Review by: tucker (Karl)
Dated: 11th of August, 2004

Link to this review Report this review

 

This Review: 9.3/10
Value for Money:
Score 8 out of 10
Level of Realism:
Score 10 out of 10
Rereadability:
Score 9 out of 10
Lose Track of Time:
Score 10 out of 10

As a father myself, I can understand Sam's problem... after all, his wife is dead, so he has no moral support other than that of his somewhat-messed-up sister, her ex-husband (who's a little on the strange side himself in more ways than one), and the tenuous support offered by the parents of Jamie's best mate, Stuart.
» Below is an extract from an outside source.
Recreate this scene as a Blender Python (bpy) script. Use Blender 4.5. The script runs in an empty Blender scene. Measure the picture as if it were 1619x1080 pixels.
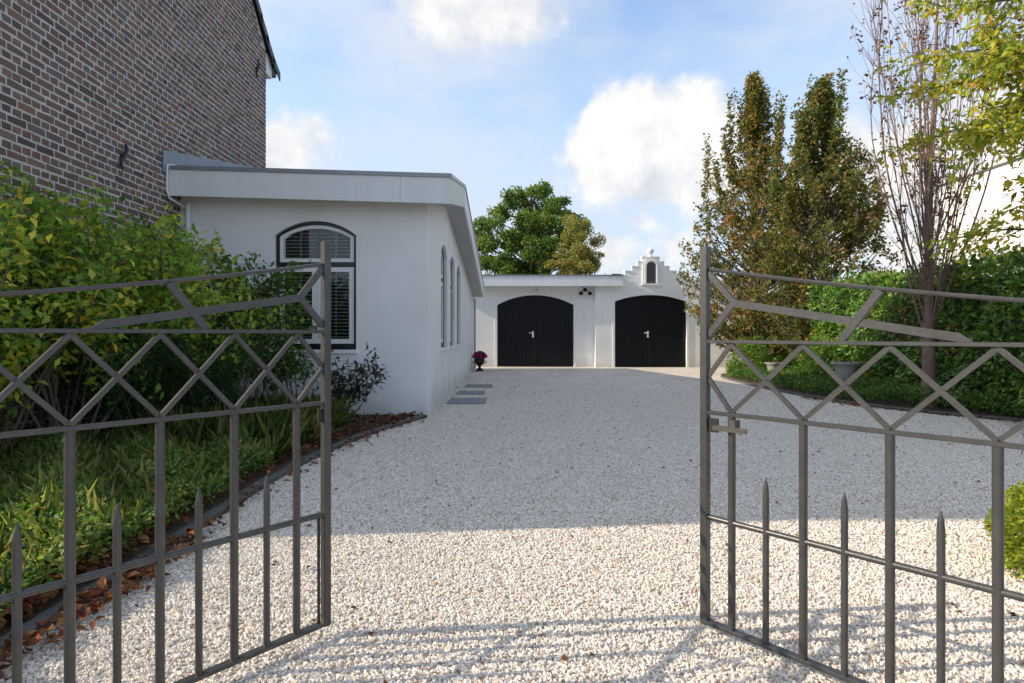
import bpy, bmesh, math, random
import numpy as np
from mathutils import Vector, Matrix
random.seed(7)
RNG = np.random.default_rng(11)
scene = bpy.context.scene
COL = scene.collection
R = math.radians

# ------------------------------------------------------------------ camera
F = 960.0                      # focal length in photo pixels (1619 wide)
HC = 1.10                      # lens height
cam = bpy.data.cameras.new('camera')
cam.sensor_width = 36.0
cam.lens = F / 1619 * 36
cam.shift_x = 8.5 / 1619
cam.shift_y = -12.0 / 1619
cam.clip_end = 2000
cam.clip_start = 0.05
camo = bpy.data.objects.new('camera', cam)
camo.location = (0, 0, HC)
camo.rotation_euler = (R(90), 0, 0)
COL.objects.link(camo)
scene.camera = camo

# ------------------------------------------------------------------ light
TAN_EL, SUN_DY = 0.575, 0.10
SUN_STRENGTH, SKY_STRENGTH, EXPOSURE = 2.0, 0.115, 1.42
sd = Vector((1.0, SUN_DY, -TAN_EL * math.hypot(1, SUN_DY))).normalized()
sun = bpy.data.lights.new('sun', 'SUN')
sun.energy = SUN_STRENGTH
sun.angle = R(0.5)
sun.color = (1.0, 0.86, 0.68)
so = bpy.data.objects.new('sun', sun)
so.rotation_euler = sd.to_track_quat('-Z', 'Y').to_euler()
so.location = (-20, -5, 20)
COL.objects.link(so)

world = bpy.data.worlds.new('World')
scene.world = world
world.use_nodes = True


def build_world():
    nt = world.node_tree
    N, L = nt.nodes, nt.links
    N.clear()
    out = N.new('ShaderNodeOutputWorld')
    bg = N.new('ShaderNodeBackground')
    bg.inputs['Strength'].default_value = SKY_STRENGTH
    sky = N.new('ShaderNodeTexSky')
    sky.sky_type = 'NISHITA'
    sky.sun_disc = False
    sky.sun_elevation = math.atan(TAN_EL)
    sky.sun_rotation = math.atan2(-1.0, -SUN_DY)
    sky.air_density = 1.0
    sky.dust_density = 1.0
    sky.ozone_density = 1.0
    tc = N.new('ShaderNodeTexCoord')

    def math_(op, a, b=None, c=None, clamp=False):
        n = N.new('ShaderNodeMath')
        n.operation = op
        n.use_clamp = clamp
        for i, v in enumerate((a, b, c)):
            if v is None:
                continue
            if isinstance(v, (int, float)):
                n.inputs[i].default_value = v
            else:
                L.new(v, n.inputs[i])
        return n.outputs[0]

    def vmath(op, a, b):
        n = N.new('ShaderNodeVectorMath')
        n.operation = op
        for i, v in enumerate((a, b)):
            if v is None:
                continue
            if isinstance(v, tuple):
                n.inputs[i].default_value = v
            else:
                L.new(v, n.inputs[i])
        return n
    d = tc.outputs['Generated']

    def noise(scale, detail, rough, offs=(0, 0, 0), stretch=(1, 1, 1)):
        v = vmath('MULTIPLY', d, stretch).outputs[0]
        v = vmath('ADD', v, offs).outputs[0]
        n = N.new('ShaderNodeTexNoise')
        n.inputs['Scale'].default_value = scale
        n.inputs['Detail'].default_value = detail
        n.inputs['Roughness'].default_value = rough
        L.new(v, n.inputs['Vector'])
        return n.outputs['Fac']
    # cumulus heaps: direction, radius (rad), flattening, weight
    heaps = [
        ((1010, 232), .130, 1.1, 1.25), ((1095, 205), .095, 1.0, 1.1), ((945, 258), .085, 1.4, .95), ((1080, 285), .10, 1.3, .75),
        ((770, 18), .135, 1.9, 1.0), ((700, -5), .08, 1.8, .8),
        ((450, 236), .072, 1.15, 1.0), ((410, 262), .10, 1.6, .7),
        ((975, 400), .085, 1.7, .62), ((1010, 350), .06, 2.0, .45), ((1060, 395), .07, 1.4, .5),
        ((1390, 290), .13, 1.0, 1.0), ((1420, 370), .13, 1.2, 1.1), ((1500, 330), .2, 1.2, .8), ((60, -300), .25, 1.8, .8), ((1900, 150), .2, 1.5, .7), ((-500, 250), .2, 1.6, .7),
    ]
    total = None
    for (px, py), rad, flat, w in heaps:
        c = Vector((px - 801, F, 528 - py)).normalized()
        s = vmath('SUBTRACT', d, tuple(c)).outputs[0]
        s = vmath('MULTIPLY', s, (1, 1, flat)).outputs[0]
        ln = vmath('LENGTH', s, None).outputs['Value']
        m = math_('MULTIPLY_ADD', ln, -1.0 / rad, 1.0)
        m = math_('MULTIPLY', m, w)
        total = m if total is None else math_('SMOOTH_MAX', total, m, .25)
    n1 = noise(7.0, 8, .58, (1.3, .2, .7))
    n2 = noise(2.4, 6, .6, (6.6, 3.3, 11.1), (1, 1, 2.2))
    n3 = noise(22.0, 5, .6, (.3, .2, .1))
    edge = math_('ADD', math_('MULTIPLY', math_('SUBTRACT', n1, .5), 2.3), math_('MULTIPLY', math_('SUBTRACT', n3, .5), .7))
    dens = math_('ADD', math_('MAXIMUM', total, -1.2), edge)
    mr = N.new('ShaderNodeMapRange')
    mr.interpolation_type = 'SMOOTHSTEP'
    mr.inputs['From Min'].default_value = -.02
    mr.inputs['From Max'].default_value = .50
    L.new(dens, mr.inputs['Value'])
    # cloud veil added for fill light, thin in view, denser outside; haze near horizon
    sep = N.new('ShaderNodeSeparateXYZ')
    L.new(d, sep.inputs[0])
    veil = N.new('ShaderNodeMapRange')
    veil.interpolation_type = 'SMOOTHSTEP'
    veil.inputs['From Min'].default_value = .30
    veil.inputs['From Max'].default_value = .70
    veil.inputs['To Max'].default_value = .80
    L.new(n2, veil.inputs['Value'])
    low = N.new('ShaderNodeMapRange')
    low.inputs['From Min'].default_value = .48
    low.inputs['From Max'].default_value = .0
    low.inputs['To Min'].default_value = .0
    low.inputs['To Max'].default_value = .95
    L.new(sep.outputs['Z'], low.inputs['Value'])
    # relief on the cloud heaps: brighter towards the sun (upper left), grey on the far underside
    n1b = noise(7.0, 8, .58, (1.3 - .035, .2 - .004, .7 + .04))
    rel = math_('MULTIPLY', math_('SUBTRACT', n1, n1b), 3.2)
    sh = math_('ADD', math_('MULTIPLY_ADD', dens, .35, .42), rel, clamp=True)

    def mixcol(fac, a_, b_):
        m = N.new('ShaderNodeMix')
        m.data_type = 'RGBA'
        L.new(fac, m.inputs['Factor'])
        for i, v in ((6, a_), (7, b_)):
            if isinstance(v, tuple):
                m.inputs[i].default_value = (*v, 1)
            else:
                L.new(v, m.inputs[i])
        return m.outputs[2]
    s1 = mixcol(veil.outputs[0], sky.outputs[0], (2.85, 2.9, 3.02))
    s2 = mixcol(low.outputs[0], s1, (1.95, 2.32, 2.85))
    cl = mixcol(sh, (2.3, 2.42, 2.65), (3.5, 3.46, 3.4))
    s3 = mixcol(mr.outputs[0], s2, cl)
    L.new(s3, bg.inputs['Color'])
    L.new(bg.outputs[0], out.inputs['Surface'])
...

All summed up by the phrase 'sod all really.'

When you son is being bullied, the natural instinct is to go stop the little sod who's hurting your precious child... stop them, that's all, just stop them, by whatever means required.

I honestly don't know if I would go the extremes Sam did, but I can empathise with him throughout it all.

At the end, when Sam's world falls apart, he falls into another situation I know from personal experience, that deep, all-pervading depression that makes time race by outside your little world. The entire universe shrinks down to the confines of your chosen hole-to-hide-in. In that new universe, time drifts, and the world doesn't matter, because it's just a bad dream you have to encounter sometimes when the fridge gets empty.

This is a truely thought-provoking story, told in a most unusual way... slow start, big finale.

Overall, this book scared the hell out of me. As a father, as a man, and as a member of human race. It shows us how far down we can go and yet still undeservedly claim to be a civilised member of the human species.